People in Seattle during the mid-'80s realized the bands there began to share certain musical touchstones, but most believed that whatever scene Seattle had built was over by the time Soundgarden and Alice in Chains signed to major labels prior to the '90s. It was only after Nirvana – a band Bleach producer Jack Endino has called the "little brother" of the Seattle scene – broke into the mainstream that the pop culture feeding frenzy began. It isn't shocking that the music industry and media instantly turned its attention to Seattle. Once something works, the easiest way to capitalize on it is to find the next closest thing. In 1991, that meant mining the geographic location where Nirvana were from. But when a band breaks in 2015, label execs and (admittedly) music journalists don't instantly look to that band's hometown to find similar acts. They look to that band's Facebook, Twitter and Spotify. After all, some hugely popular bands now don't even really physically exist outside of their hard drives.

Now that everything moves at the speed of 'likes,' your favorite underground band at 10AM could be emblazoned on your mom's Facebook page by mid-afternoon..

Of course, there's also the decreased timeframe that anything can remain "the next big thing" in the internet age. It was always an intrinsic problem within music scenes: When a group of self-proclaimed outsiders assemble and form a burgeoning movement, it's only a matter of time before the outsiders become insiders and soon want to distance themselves from all the poseurs and late adopters who appropriated their scene. Pop will, in fact, eat itself. Once something original is replicated and homogenized, it loses what made it special in the first place. And now that everything moves at the speed of "likes," your favorite underground band at 10AM could be emblazoned on your mom's Facebook page by mid-afternoon. It's a far cry from 1989, when a kid in the suburbs of Seattle could hear the name "Mudhoney" and then not actually find a way to hear their music for months.

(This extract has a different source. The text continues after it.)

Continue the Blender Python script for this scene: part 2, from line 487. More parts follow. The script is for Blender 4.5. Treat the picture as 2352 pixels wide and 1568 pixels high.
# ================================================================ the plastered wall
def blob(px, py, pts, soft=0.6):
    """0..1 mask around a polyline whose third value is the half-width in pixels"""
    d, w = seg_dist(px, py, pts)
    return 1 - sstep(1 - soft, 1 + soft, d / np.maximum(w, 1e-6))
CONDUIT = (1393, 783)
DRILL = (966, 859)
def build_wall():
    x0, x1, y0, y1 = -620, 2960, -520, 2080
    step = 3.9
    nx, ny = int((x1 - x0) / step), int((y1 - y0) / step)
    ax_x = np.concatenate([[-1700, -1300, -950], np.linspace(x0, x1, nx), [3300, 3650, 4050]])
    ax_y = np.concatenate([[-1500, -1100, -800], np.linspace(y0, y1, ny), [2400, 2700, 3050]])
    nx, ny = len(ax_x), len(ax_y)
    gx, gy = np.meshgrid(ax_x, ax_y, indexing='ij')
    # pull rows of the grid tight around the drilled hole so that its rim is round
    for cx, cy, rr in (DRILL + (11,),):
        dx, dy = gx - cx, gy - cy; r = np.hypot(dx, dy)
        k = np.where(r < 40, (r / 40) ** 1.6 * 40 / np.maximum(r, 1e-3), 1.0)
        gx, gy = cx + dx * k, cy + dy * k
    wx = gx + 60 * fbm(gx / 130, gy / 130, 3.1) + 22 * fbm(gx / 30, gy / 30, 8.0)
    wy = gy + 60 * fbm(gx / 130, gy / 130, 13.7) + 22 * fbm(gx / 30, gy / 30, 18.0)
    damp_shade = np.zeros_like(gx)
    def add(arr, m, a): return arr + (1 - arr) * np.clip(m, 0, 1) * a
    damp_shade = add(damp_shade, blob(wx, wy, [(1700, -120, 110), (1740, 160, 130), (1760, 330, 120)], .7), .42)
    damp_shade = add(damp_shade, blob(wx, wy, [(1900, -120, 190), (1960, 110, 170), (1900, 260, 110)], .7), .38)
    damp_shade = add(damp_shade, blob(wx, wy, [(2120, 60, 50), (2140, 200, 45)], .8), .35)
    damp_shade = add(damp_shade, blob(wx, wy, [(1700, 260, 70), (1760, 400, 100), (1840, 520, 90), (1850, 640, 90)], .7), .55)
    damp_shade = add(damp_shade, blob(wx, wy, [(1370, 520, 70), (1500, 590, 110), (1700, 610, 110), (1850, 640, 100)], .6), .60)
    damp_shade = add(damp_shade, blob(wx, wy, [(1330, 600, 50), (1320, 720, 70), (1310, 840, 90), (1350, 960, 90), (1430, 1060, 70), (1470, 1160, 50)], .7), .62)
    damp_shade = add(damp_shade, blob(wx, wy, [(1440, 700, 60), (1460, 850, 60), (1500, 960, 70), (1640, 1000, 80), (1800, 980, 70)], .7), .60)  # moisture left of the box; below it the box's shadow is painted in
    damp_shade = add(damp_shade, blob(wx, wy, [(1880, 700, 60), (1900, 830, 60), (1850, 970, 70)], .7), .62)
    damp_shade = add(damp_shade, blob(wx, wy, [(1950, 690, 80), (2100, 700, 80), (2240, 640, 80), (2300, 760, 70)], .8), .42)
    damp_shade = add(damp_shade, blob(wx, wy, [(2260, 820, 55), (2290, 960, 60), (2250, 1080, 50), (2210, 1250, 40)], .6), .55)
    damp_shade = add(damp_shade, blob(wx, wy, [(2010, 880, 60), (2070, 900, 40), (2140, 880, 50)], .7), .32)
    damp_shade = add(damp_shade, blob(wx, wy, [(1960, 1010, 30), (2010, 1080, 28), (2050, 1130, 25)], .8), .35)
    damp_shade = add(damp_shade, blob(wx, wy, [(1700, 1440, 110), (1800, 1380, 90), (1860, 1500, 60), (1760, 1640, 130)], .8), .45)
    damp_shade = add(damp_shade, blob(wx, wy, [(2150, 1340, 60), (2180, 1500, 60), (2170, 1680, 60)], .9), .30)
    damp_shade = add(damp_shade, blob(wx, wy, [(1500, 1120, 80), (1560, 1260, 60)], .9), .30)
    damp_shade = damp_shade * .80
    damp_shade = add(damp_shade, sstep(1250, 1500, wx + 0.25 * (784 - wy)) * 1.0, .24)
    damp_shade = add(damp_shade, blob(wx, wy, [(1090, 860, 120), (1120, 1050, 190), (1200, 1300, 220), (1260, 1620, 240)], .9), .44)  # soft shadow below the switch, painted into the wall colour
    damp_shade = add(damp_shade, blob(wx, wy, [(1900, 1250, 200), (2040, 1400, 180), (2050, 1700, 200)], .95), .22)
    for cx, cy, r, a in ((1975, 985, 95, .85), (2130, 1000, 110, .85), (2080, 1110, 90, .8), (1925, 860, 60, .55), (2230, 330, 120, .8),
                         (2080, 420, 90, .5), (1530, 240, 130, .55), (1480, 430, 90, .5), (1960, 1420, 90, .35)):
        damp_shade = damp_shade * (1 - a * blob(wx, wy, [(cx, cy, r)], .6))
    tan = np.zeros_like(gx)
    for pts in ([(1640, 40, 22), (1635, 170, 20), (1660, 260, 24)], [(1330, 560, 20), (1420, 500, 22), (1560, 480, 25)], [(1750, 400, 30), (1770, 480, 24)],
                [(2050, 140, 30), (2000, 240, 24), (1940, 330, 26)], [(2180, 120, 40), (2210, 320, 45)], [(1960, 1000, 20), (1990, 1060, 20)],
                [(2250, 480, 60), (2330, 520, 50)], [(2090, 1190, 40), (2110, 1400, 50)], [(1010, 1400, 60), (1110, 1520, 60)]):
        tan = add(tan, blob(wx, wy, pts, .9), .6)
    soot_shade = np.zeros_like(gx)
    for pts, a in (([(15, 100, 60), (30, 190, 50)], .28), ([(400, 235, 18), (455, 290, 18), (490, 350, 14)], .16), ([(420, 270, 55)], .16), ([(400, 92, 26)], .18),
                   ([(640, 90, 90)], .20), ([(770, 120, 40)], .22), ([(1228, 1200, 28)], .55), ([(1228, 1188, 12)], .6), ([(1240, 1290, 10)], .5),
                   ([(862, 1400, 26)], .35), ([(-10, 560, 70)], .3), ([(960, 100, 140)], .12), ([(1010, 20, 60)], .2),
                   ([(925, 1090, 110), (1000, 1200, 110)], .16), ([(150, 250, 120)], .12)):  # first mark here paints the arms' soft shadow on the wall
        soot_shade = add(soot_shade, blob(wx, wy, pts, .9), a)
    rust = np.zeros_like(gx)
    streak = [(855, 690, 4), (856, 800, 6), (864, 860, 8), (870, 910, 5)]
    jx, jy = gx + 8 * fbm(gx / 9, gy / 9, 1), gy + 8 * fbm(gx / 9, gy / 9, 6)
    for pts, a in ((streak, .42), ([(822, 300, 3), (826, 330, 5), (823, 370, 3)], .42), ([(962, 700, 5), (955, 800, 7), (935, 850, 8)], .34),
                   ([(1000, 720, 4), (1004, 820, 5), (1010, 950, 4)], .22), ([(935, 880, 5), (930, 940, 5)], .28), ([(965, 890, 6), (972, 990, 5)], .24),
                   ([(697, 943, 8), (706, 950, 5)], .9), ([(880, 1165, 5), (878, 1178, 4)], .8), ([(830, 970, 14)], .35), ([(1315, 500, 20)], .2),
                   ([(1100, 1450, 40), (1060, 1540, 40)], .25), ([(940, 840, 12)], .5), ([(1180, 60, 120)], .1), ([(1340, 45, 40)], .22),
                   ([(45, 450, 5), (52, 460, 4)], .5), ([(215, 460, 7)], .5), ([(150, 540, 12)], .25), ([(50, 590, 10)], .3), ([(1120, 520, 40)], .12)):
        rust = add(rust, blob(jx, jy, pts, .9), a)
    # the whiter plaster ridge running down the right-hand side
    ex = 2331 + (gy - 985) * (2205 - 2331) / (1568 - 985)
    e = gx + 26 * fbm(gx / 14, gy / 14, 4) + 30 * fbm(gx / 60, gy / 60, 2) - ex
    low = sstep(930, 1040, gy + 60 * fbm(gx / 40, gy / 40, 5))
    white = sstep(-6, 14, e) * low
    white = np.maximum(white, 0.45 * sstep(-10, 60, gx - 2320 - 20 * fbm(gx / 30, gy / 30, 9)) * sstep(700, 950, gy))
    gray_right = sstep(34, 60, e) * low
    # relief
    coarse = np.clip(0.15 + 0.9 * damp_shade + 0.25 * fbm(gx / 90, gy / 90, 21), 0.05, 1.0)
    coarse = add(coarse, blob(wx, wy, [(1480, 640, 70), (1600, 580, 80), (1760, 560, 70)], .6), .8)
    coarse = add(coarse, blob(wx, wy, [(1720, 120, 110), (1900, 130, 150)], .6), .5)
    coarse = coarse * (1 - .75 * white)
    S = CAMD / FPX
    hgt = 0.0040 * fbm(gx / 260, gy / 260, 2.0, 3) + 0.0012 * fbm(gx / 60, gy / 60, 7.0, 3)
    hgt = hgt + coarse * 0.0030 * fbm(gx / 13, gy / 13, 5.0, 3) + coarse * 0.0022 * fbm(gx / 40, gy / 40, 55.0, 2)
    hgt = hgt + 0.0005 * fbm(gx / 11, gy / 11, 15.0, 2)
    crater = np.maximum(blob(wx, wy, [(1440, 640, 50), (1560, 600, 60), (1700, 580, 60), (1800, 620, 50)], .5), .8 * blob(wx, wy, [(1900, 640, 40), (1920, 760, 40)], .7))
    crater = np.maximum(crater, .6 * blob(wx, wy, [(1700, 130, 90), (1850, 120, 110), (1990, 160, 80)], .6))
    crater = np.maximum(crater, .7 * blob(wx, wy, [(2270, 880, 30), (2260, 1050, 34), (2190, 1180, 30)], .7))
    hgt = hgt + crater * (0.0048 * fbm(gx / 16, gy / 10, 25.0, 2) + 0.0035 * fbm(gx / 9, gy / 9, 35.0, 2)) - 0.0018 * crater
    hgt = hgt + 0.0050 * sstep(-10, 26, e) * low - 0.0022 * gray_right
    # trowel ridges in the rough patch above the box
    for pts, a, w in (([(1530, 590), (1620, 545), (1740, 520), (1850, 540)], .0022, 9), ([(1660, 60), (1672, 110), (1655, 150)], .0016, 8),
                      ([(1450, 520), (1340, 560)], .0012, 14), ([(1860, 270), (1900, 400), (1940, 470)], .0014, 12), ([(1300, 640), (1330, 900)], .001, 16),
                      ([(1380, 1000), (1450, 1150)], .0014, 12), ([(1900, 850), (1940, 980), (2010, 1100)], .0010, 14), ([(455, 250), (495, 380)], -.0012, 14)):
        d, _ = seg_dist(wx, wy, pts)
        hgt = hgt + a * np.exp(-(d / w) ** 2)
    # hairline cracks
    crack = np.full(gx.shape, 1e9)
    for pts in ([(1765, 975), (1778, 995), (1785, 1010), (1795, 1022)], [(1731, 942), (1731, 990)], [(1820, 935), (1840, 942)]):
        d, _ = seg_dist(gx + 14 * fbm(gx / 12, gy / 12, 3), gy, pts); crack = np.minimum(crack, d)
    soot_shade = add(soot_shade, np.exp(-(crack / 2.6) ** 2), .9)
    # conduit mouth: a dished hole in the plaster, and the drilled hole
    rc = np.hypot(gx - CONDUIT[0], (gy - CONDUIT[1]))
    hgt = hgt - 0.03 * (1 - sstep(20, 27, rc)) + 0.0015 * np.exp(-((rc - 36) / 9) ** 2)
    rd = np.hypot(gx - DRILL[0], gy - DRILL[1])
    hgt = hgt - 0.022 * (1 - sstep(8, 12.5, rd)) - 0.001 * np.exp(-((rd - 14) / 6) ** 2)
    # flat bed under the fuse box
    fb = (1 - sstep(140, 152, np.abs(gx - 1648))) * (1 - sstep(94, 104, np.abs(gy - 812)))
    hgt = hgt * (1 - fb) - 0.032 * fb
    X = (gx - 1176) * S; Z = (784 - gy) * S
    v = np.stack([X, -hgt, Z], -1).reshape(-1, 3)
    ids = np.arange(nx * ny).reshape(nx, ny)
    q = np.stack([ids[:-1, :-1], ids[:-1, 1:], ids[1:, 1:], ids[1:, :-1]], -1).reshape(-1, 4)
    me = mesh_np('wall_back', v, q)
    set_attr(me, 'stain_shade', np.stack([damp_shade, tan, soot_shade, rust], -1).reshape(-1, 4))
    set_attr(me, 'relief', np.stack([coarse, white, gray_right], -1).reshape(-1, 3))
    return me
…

Still, we seem to cling to the idea that local music scenes remain what they were – that there's another Seattle just waiting to emerge. Just a few days ago, Time posted a list of the "America's best music scenes." But the difference is that popular scenes now (Austin, Los Angeles, Nashville, et al) are more or less just melting pots of a ton of bands originally from elsewhere.

Sure, Austin may have more music venues per square inch than any other place on the planet. That doesn't mean all the bands playing there grew up together with the same influences and have built a "trademark" sound. You can point to Omaha's folk-rock or Toronto's EDM epicenters (and the comment section will likely fill up with endless "you forgot about my hometown's amazing scene"), but it will likely never have the same kind of universal appeal of anything and everything with a "Made in Seattle" label slapped on in it 1992.

And if your town does somehow become the next musical mecca, remember: The cool thing to do once it happens will be to instantly resent the attention.